The teens spent the week cleaning up around the center, peeling and repainting at the center and area homes, unloading pallets of food, feeding the homeless, leading worship and cooking meals. Older boys busted up damaged sidewalks as part of the community’s neighborhood beautification project.

They spent afternoons in three local parks hosting block-type parties. Some dressed as clowns, the teens talked to children, played games and activities, face-painted and distributed cotton candy, snow cones and information about the Stowe Center.

The group also spent a day at the Columbus Zoo and Aquarium and Zoombezi Bay Waterpark.

Recalling her visit to Roosevelt Park, Kayla, 14, said she won’t soon forget the smiles on the faces of the neighborhood children. “After I saw the smiles on those cute kids, I realized that I was doing a good thing helping out,” she said, adding that, “I also realized that some of these people don’t have as much as I do. That’s why I want to help out as much as I can to share about Gods grace.”

April said she felt lucky for the chance to spend the week working in Ohio.

“It’s taught me that people here are more needy than we thought,” she said in the Dispatch report.

“Kids around here, some of them have never even heard of Jesus Christ.”
ABCHomes Executive Director David Perry described the trip and youth as, “Amazing. It is simply amazing that we were able to take 23 teenagers, who for whatever reason must live away from their families, from two very distinct programs and mold them into an effective mission team.

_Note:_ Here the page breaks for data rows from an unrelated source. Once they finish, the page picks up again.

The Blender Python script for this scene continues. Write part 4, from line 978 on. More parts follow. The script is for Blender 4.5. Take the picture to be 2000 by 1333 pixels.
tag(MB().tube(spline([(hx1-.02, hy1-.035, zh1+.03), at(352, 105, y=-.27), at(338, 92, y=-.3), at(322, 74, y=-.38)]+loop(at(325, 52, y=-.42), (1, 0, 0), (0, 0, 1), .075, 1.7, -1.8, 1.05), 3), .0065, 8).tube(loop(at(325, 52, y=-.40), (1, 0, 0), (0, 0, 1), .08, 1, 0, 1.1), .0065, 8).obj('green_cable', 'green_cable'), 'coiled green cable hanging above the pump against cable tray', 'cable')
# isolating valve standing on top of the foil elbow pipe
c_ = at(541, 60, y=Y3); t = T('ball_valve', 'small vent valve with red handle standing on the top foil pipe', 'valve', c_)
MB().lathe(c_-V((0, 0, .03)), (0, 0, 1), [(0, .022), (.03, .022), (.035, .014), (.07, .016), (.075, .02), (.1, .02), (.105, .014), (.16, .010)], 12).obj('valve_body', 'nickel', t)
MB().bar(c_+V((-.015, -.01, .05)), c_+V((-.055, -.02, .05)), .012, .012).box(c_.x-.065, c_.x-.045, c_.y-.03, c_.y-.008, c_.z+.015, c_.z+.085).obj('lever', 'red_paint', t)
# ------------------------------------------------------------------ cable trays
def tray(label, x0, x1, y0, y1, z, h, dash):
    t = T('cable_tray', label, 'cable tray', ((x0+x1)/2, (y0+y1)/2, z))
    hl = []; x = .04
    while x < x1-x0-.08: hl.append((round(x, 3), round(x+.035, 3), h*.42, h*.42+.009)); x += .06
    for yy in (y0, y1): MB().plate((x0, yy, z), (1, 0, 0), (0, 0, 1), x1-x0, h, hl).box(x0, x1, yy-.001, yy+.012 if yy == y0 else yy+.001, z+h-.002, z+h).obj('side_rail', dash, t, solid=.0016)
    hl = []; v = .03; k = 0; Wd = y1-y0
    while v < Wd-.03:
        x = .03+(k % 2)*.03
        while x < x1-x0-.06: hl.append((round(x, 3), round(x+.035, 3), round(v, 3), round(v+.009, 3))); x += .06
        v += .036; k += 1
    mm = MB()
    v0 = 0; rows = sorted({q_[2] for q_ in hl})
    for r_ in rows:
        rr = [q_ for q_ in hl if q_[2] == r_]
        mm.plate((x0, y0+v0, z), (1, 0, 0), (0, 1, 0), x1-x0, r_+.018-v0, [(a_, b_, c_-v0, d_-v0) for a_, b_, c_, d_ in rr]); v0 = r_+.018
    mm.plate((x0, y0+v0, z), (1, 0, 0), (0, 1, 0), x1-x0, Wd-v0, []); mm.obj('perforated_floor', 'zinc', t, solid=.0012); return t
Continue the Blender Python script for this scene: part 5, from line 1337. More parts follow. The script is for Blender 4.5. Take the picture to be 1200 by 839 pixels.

“ ... Our young people and adults alike were amazing in their willingness to do all they were asked to do and do it well:  interacting with complete strangers, sleeping on crowded floors, unloading pallets of food, feeding the homeless, swinging sledge hammers, scraping peeling paint, cleaning bathrooms, leading in worship, playing with children, cooking in a hot kitchen over an ancient oven.”

Perry’s brother-in-law, Michael Brooks, serves as director of the Center. Many of the ABCHomes young people have “come from a rough background and been through a lot of hard things, but they can really relate to the children around here who have difficult family things,” he told the Dispatch.

*First names used to protect teen’s privacy.